The SNP administration’s Children and Young People Bill proposes that a named person, who could be a teacher, would be responsible for safeguarding a child’s welfare and liaising with their family.

The Scottish Government expects the person to be from a health board or an education authority and someone whose job would mean they are already working with the child.

They could monitor what children and young people need and be in a position to intervene early to prevent any difficulties escalating.

Ms Smith argued that money would be better targeted at the most vulnerable.

“Expecting all children to have a named person in the terms stated in the bill is an assault on the responsibility of families and parents for whose children there are no real problems,” she said.

But children’s minister Aileen Campbell defended the proposal. She said: “The Scottish Government believes that action must be taken to put in place a proportionate system of protection, nurture and support, to give all our children the best chance of flourishing.

“That is what we have done within the proposals of the Children and Young People Bill.”

Labour’s Jane Baxter said her party recognised support for the named person role from a range of organisations, but also highlighted concerns expressed by parents and others.

“It is clear from the number of questions being asked that the role of the named person must be further explained and clearly defined,” she said.

“What we have in the named person for every child is the nugget of a really good idea, but there are serious concerns that need to be addressed before the Labour benches can offer the government support on this.”

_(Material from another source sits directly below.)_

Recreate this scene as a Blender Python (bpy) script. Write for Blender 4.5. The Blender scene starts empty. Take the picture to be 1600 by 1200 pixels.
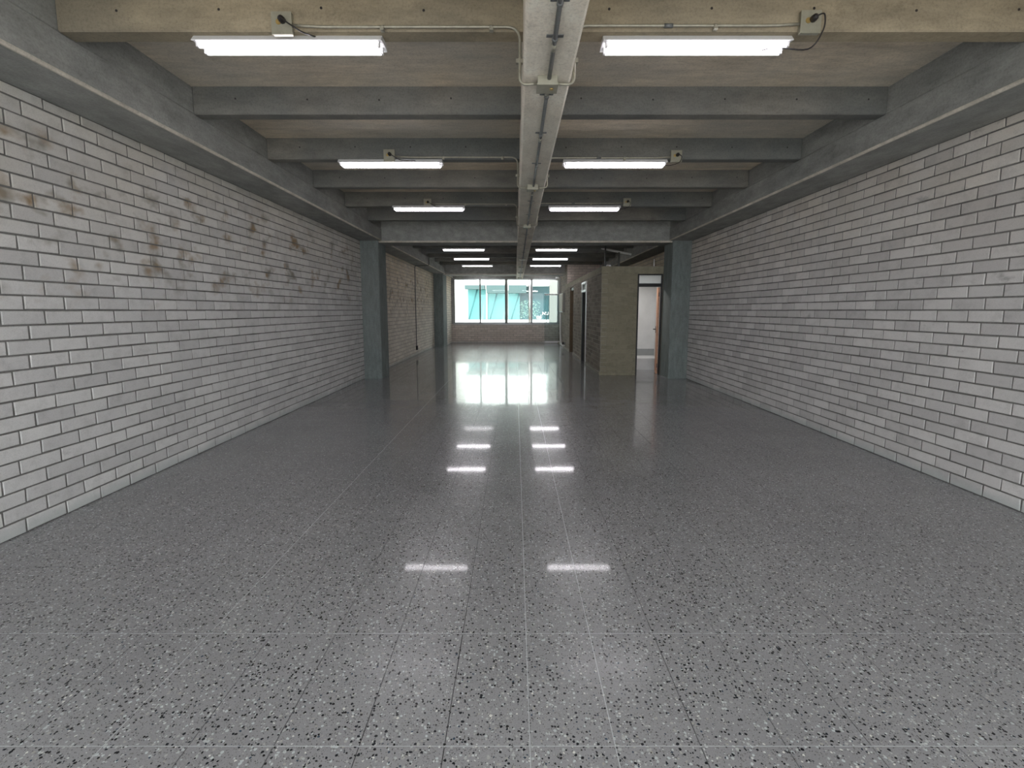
import bpy, bmesh, math, random
from mathutils import Vector, Matrix
R = random.Random(7)
scene = bpy.context.scene
COL = scene.collection
U = 1.52                      # eye height in metres; all coordinates below are (X, Y, H) in eye heights, H from eye level

# ------------------------------------------------------------------ camera, sky, exposure
cam = bpy.data.objects.new('camera', bpy.data.cameras.new('camera')); COL.objects.link(cam)
cam.location = (0, 0, U)
cam.rotation_euler = (math.pi/2 - math.atan(.12), 0, 0)
cam.data.sensor_width = 36; cam.data.lens = 36*760/1600
cam.data.shift_x = -5/1600; cam.data.shift_y = -24/1600
cam.data.clip_end = 500; cam.data.clip_start = .05
scene.camera = cam
w = bpy.data.worlds.new('sky'); scene.world = w; w.use_nodes = True
bg = w.node_tree.nodes['Background']; bg.inputs[0].default_value = (.93, .97, 1, 1); bg.inputs[1].default_value = 5.6
scene.view_settings.view_transform = 'Standard'; scene.view_settings.look = 'None'
scene.view_settings.gamma = 1; scene.view_settings.use_curve_mapping = False
scene.view_settings.exposure = 0.12
sun = bpy.data.objects.new('sun', bpy.data.lights.new('sun', 'SUN')); COL.objects.link(sun)
sun.data.energy = 14; sun.data.angle = .01; sun.data.color = (.97, .98, 1); sun.rotation_euler = (math.radians(20), math.radians(8), 0)
TUBE_STRENGTH = 14.5

# ------------------------------------------------------------------ helpers
def P(X, Y, H): return Vector((X*U, Y*U, (H+1)*U))
def tag(o, label=None, cat=None, group=None, kind=None):
    if label: o['label'] = label
    if cat: o['category'] = cat
    if group: o['group'] = group
    if kind: o['kind'] = kind
    return o
def empty(name, loc, label=None, cat=None, group=None, kind=None):
    o = bpy.data.objects.new(name, None); COL.objects.link(o); o.location = loc; o.empty_display_size = .1
    return tag(o, label, cat, group, kind)
def link(name, me, parent=None, kind=None, label=None):
    o = bpy.data.objects.new(name, me); COL.objects.link(o)
    if parent:
        o.parent = parent
        o.location = -Vector(world(parent))
    return tag(o, label, None, None, kind)
def world(o):
    v = Vector(o.location)
    while o.parent: o = o.parent; v += Vector(o.location)
    return v
class MB:
    def __init__(s): s.v = []; s.f = []; s.sm = []
    def box(s, a, b):
        x0, x1 = sorted((a[0], b[0])); y0, y1 = sorted((a[1], b[1])); z0, z1 = sorted((a[2], b[2]))
        n = len(s.v)
        s.v += [(x0,y0,z0),(x1,y0,z0),(x1,y1,z0),(x0,y1,z0),(x0,y0,z1),(x1,y0,z1),(x1,y1,z1),(x0,y1,z1)]
        for f in ((3,2,1,0),(4,5,6,7),(0,1,5,4),(1,2,6,5),(2,3,7,6),(3,0,4,7)): s.f.append([n+i for i in f]); s.sm.append(False)
        return s
    def prism(s, prof, axis, a, b):
        """prof: 2-D outline; axis 0: (y,z) outline swept in x; axis 1: (x,z) outline swept in y; axis 2: (x,y) in z"""
        n = len(s.v); k = len(prof)
        for t in (a, b):
            for p in prof:
                q = [t, p[0], p[1]] if axis == 0 else ([p[0], t, p[1]] if axis == 1 else [p[0], p[1], t])
                s.v.append(tuple(q))
        s.f.append([n+i for i in range(k)]); s.f.append([n+k+i for i in reversed(range(k))]); s.sm += [False]*2
        for i in range(k):
            j = (i+1) % k
            s.f.append([n+i, n+k+i, n+k+j, n+j]); s.sm.append(False)
        return s
    def tube(s, pts, r, seg=8, cap=True):
        pts = [Vector(p) for p in pts]; n0 = len(s.v); prev = None
        for i, p in enumerate(pts):
            d = (pts[min(i+1, len(pts)-1)] - pts[max(i-1, 0)]).normalized()
            if prev is None:
                u = d.orthogonal().normalized()
            else:
                u = (prev - d*prev.dot(d)).normalized()
            prev = u; v = d.cross(u)
            rr = r[i] if isinstance(r, (list, tuple)) else r
            for k in range(seg):
                a = 2*math.pi*k/seg; s.v.append(tuple(p + u*math.cos(a)*rr + v*math.sin(a)*rr))
        for i in range(len(pts)-1):
            for k in range(seg):
                a = n0+i*seg+k; b = n0+i*seg+(k+1) % seg
                s.f.append([a, b, b+seg, a+seg]); s.sm.append(True)
        if cap:
            s.f.append([n0+k for k in reversed(range(seg))]); s.f.append([n0+(len(pts)-1)*seg+k for k in range(seg)]); s.sm += [False]*2
        return s
    def mesh(s, name, mat):
        me = bpy.data.meshes.new(name); me.from_pydata(s.v, [], s.f); me.materials.append(mat)
        me.polygons.foreach_set('use_smooth', s.sm)
        bm = bmesh.new(); bm.from_mesh(me); bmesh.ops.recalc_face_normals(bm, faces=bm.faces); bm.to_mesh(me); bm.free()
        me.update(); return me
    def build(s, name, mat, parent=None, kind=None, label=None, bevel=0):
        o = link(name, s.mesh(name, mat), parent, kind, label)
        if bevel:
            m = o.modifiers.new('b', 'BEVEL'); m.width = bevel; m.segments = 2; m.limit_method = 'ANGLE'
        return o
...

Her party colleague Ken Macintosh said his “instinct as a parent” was to question the need for a named person for every child.

“My main worry is that despite the best of intentions, the whole exercise could end up diverting resources away from the children most in need,” he said.

The bill is still being scrutinised by Holyrood’s education committee, a point stressed by its convener Stewart Maxwell, who described the choice of debate as “slightly disrespectful”.

He said: “The committee are in the middle of taking evidence at stage one. We have not yet heard all the evidence on the bill, or even on the named person or information sharing parts of the bill.

“This debate in my opinion is premature, and clearly pre-empts the committee’s scrutiny of the bill.”